Instructions to follow. Go through the listing and copy every line word for word.

── Record extracts ──

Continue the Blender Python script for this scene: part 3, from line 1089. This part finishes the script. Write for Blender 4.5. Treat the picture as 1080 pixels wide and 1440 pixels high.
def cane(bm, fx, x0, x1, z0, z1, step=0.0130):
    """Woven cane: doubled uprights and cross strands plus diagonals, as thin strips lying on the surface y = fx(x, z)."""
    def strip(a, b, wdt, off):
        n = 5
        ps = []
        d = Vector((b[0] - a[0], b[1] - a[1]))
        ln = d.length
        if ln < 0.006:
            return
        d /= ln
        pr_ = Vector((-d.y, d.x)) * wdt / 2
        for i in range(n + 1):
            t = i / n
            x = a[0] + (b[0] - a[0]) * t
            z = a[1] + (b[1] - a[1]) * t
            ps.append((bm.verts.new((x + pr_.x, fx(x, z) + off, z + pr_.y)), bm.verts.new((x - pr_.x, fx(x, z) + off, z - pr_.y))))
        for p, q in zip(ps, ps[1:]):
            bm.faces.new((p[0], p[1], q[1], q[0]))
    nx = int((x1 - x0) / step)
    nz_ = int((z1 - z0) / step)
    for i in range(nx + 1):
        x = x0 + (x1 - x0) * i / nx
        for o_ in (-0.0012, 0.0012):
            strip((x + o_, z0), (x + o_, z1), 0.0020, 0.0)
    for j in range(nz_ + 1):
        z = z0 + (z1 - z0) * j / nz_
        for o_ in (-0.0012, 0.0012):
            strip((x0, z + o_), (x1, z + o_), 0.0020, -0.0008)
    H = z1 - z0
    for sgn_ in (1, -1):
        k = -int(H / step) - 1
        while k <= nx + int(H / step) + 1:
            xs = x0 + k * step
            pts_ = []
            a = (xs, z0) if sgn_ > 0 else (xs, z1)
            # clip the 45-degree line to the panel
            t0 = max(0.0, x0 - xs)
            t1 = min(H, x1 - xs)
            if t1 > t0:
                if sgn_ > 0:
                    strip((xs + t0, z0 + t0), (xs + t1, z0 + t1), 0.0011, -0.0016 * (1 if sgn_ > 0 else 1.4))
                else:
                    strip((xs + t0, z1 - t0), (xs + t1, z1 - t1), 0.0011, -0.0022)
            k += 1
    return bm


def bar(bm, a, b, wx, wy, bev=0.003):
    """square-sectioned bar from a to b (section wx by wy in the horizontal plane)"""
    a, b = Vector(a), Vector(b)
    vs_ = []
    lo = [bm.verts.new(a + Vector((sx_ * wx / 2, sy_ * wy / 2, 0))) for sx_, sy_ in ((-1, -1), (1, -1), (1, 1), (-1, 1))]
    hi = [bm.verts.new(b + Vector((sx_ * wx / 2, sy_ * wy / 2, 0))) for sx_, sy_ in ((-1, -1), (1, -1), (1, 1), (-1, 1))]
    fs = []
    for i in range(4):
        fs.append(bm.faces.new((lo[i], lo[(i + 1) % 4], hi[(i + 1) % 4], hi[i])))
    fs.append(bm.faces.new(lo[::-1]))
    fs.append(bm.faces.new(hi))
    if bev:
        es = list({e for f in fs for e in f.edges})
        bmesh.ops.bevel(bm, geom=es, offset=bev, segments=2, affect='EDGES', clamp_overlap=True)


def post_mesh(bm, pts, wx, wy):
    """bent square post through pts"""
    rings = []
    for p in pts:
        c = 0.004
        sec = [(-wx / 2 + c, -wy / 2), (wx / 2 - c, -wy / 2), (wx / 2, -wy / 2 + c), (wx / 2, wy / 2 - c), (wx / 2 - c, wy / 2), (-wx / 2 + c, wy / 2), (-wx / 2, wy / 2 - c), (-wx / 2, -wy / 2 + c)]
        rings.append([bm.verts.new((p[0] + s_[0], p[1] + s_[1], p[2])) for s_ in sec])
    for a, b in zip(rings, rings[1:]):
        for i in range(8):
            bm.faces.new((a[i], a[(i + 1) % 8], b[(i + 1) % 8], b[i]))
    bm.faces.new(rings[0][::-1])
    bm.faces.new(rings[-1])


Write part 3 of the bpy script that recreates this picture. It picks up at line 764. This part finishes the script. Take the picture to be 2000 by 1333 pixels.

───

Solution for this task.
Continue the Blender Python script for this scene: part 3, from line 1089. This part finishes the script. Write for Blender 4.5. Treat the picture as 1080 pixels wide and 1440 pixels high.
def cane(bm, fx, x0, x1, z0, z1, step=0.0130):
    """Woven cane: doubled uprights and cross strands plus diagonals, as thin strips lying on the surface y = fx(x, z)."""
    def strip(a, b, wdt, off):
        n = 5
        ps = []
        d = Vector((b[0] - a[0], b[1] - a[1]))
        ln = d.length
        if ln < 0.006:
            return
        d /= ln
        pr_ = Vector((-d.y, d.x)) * wdt / 2
        for i in range(n + 1):
            t = i / n
            x = a[0] + (b[0] - a[0]) * t
            z = a[1] + (b[1] - a[1]) * t
            ps.append((bm.verts.new((x + pr_.x, fx(x, z) + off, z + pr_.y)), bm.verts.new((x - pr_.x, fx(x, z) + off, z - pr_.y))))
        for p, q in zip(ps, ps[1:]):
            bm.faces.new((p[0], p[1], q[1], q[0]))
    nx = int((x1 - x0) / step)
    nz_ = int((z1 - z0) / step)
    for i in range(nx + 1):
        x = x0 + (x1 - x0) * i / nx
        for o_ in (-0.0012, 0.0012):
            strip((x + o_, z0), (x + o_, z1), 0.0020, 0.0)
    for j in range(nz_ + 1):
        z = z0 + (z1 - z0) * j / nz_
        for o_ in (-0.0012, 0.0012):
            strip((x0, z + o_), (x1, z + o_), 0.0020, -0.0008)
    H = z1 - z0
    for sgn_ in (1, -1):
        k = -int(H / step) - 1
        while k <= nx + int(H / step) + 1:
            xs = x0 + k * step
            pts_ = []
            a = (xs, z0) if sgn_ > 0 else (xs, z1)
            # clip the 45-degree line to the panel
            t0 = max(0.0, x0 - xs)
            t1 = min(H, x1 - xs)
            if t1 > t0:
                if sgn_ > 0:
                    strip((xs + t0, z0 + t0), (xs + t1, z0 + t1), 0.0011, -0.0016 * (1 if sgn_ > 0 else 1.4))
                else:
                    strip((xs + t0, z1 - t0), (xs + t1, z1 - t1), 0.0011, -0.0022)
            k += 1
    return bm


def bar(bm, a, b, wx, wy, bev=0.003):
    """square-sectioned bar from a to b (section wx by wy in the horizontal plane)"""
    a, b = Vector(a), Vector(b)
    vs_ = []
    lo = [bm.verts.new(a + Vector((sx_ * wx / 2, sy_ * wy / 2, 0))) for sx_, sy_ in ((-1, -1), (1, -1), (1, 1), (-1, 1))]
    hi = [bm.verts.new(b + Vector((sx_ * wx / 2, sy_ * wy / 2, 0))) for sx_, sy_ in ((-1, -1), (1, -1), (1, 1), (-1, 1))]
    fs = []
    for i in range(4):
        fs.append(bm.faces.new((lo[i], lo[(i + 1) % 4], hi[(i + 1) % 4], hi[i])))
    fs.append(bm.faces.new(lo[::-1]))
    fs.append(bm.faces.new(hi))
    if bev:
        es = list({e for f in fs for e in f.edges})
        bmesh.ops.bevel(bm, geom=es, offset=bev, segments=2, affect='EDGES', clamp_overlap=True)


def post_mesh(bm, pts, wx, wy):
    """bent square post through pts"""
    rings = []
    for p in pts:
        c = 0.004
        sec = [(-wx / 2 + c, -wy / 2), (wx / 2 - c, -wy / 2), (wx / 2, -wy / 2 + c), (wx / 2, wy / 2 - c), (wx / 2 - c, wy / 2), (-wx / 2 + c, wy / 2), (-wx / 2, wy / 2 - c), (-wx / 2, -wy / 2 + c)]
        rings.append([bm.verts.new((p[0] + s_[0], p[1] + s_[1], p[2])) for s_ in sec])
    for a, b in zip(rings, rings[1:]):
        for i in range(8):
            bm.faces.new((a[i], a[(i + 1) % 8], b[(i + 1) % 8], b[i]))
    bm.faces.new(rings[0][::-1])
    bm.faces.new(rings[-1])


Write part 3 of the bpy script that recreates this picture. It picks up at line 764. This part finishes the script. Take the picture to be 2000 by 1333 pixels.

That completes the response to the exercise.